В какой-то момент такая сосредоточенность на голосе стала проблемой. Это произошло в прошлом году, когда я училась в онлайн-мастерской по звуковым исследованиям в рамках проекта «Garage Digital». Было много лекций, и в какой-то момент я осознала, что не воспринимаю информацию, произносимую голосом, который мне не нравится. Такая беда. Я пыталась писать конспекты, чтобы переключить внимание на письмо, но ничего не вышло. Все еще не понимаю, как с этим жить. С другой стороны голоса, которые кажутся мне приятными, стали чем-то вроде аудионаркотика. Зимой я стала слушать радиопрограмму о современной электронной музыке, которую ведет человек, чей голос, сам по себе, — музыка для моих ушей, а его смех, который я теперь слышу чаще, делает меня по-настоящему счастливой.

С городами сложнее. Они не гомогенны. Город, как пишет Хёг, — это звуковая карта. И Дорсодуро звучит не так же, как Каннареджо, как не похожи Басманный и Таганский. Но с наступлением ночи, в любом районе звук меняется похожим образом. Хёг схватывает и описывает это, относительно родного ему Копенгагена, очень точно:

«Ночь — это не время суток, ночь — это не какая-то определенная интенсивность света, ночь — это звук. Часы на приборной доске показывали 21.30, в атмосфере все еще висел остаток дневного света, и все же вечер уже закончился, наступила ночь.

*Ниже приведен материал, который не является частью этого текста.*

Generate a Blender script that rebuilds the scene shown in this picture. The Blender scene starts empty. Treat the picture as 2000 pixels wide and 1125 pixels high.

Каспер слышал, как засыпают дети, как засыпают собаки, как останавливаются механизмы. Он слышал, как падает нагрузка в электрических сетях, как уменьшается потребление воды. Он слышал, как включаются телевизоры, как взрослые собираются завершить долгий рабочий день.

<…> Город звучал как единый организм. Городу пришлось рано вставать и теперь он устал. Вот он опускается на диван, тяжело, словно грузчик. А за этой тяжестью Каспер слышал беспокойство, это неизбежно, — ведь закончился еще один день, а что он принес с собой? И что с нами будет дальше»?